Mas, descendo um pouco à terra, ao concreto, quantos dos nossos heróis resistirão na memória comum, depois da partida dos seus contemporâneos? Quantos dos nossos ídolos, no desporto, na literatura, na música e nos espetáculos em geral serão lembrados daqui a cem anos? Curioso como a maioria dos actores e actrizes, cantores e cantoras, escritores e cronistas, de grande sucesso no século XIX foram completamente esquecidos pela voragem do tempo e das novas modas?
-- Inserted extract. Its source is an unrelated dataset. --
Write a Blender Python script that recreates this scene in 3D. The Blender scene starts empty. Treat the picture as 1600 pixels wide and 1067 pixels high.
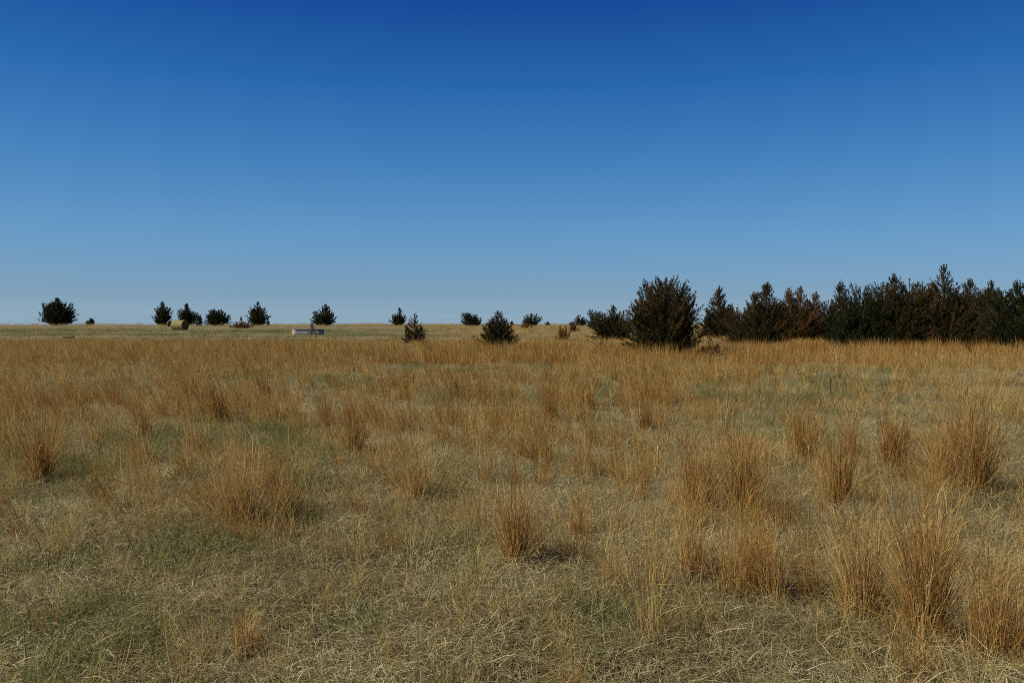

E quisemos tanto preservar esses nossos heróis, partilhá-los entre amigos, para legitimar paixões vãs, ou até espúrias... Há uns tempos convidei a minha filha a ver comigo um filme que marcou bastante a minha geração, o Amarcord dirigido pelo cineasta italiano Federico Fellini em 1973. Dotada de sentido critico e interessada nas coisas das artes, certo é que ao fim de meia hora disfarçava mal a impaciência. Tentei então ver o filme pelos olhos dela, e apercebi-me da vulgaridade daquele guião, que sem o contexto que se vivia naquela década desconchavada, soava tão mal na inocência da miúda. Não viu o filme até ao fim e compreendi lindamente. O mesmo acontece com a maioria das centenas de discos e livros que guardo com esmero, cuja “validade” vai caducando aos olhos das novas impiedosas tendências. Talvez por isso há muito que deixei de comprar livros ou música nova, que acompanho com prudente equidistância. Quanto aos livros poupo o tempo para os clássicos e nos discos, além das paixões de juventude, cultivo os esquecidos cantores de vaudeville americanos e anónimos actores e fadistas gravados no princípio do séc. XX em goma-laca ou cera num fonógrafo. Perdido por um, perdido por mil…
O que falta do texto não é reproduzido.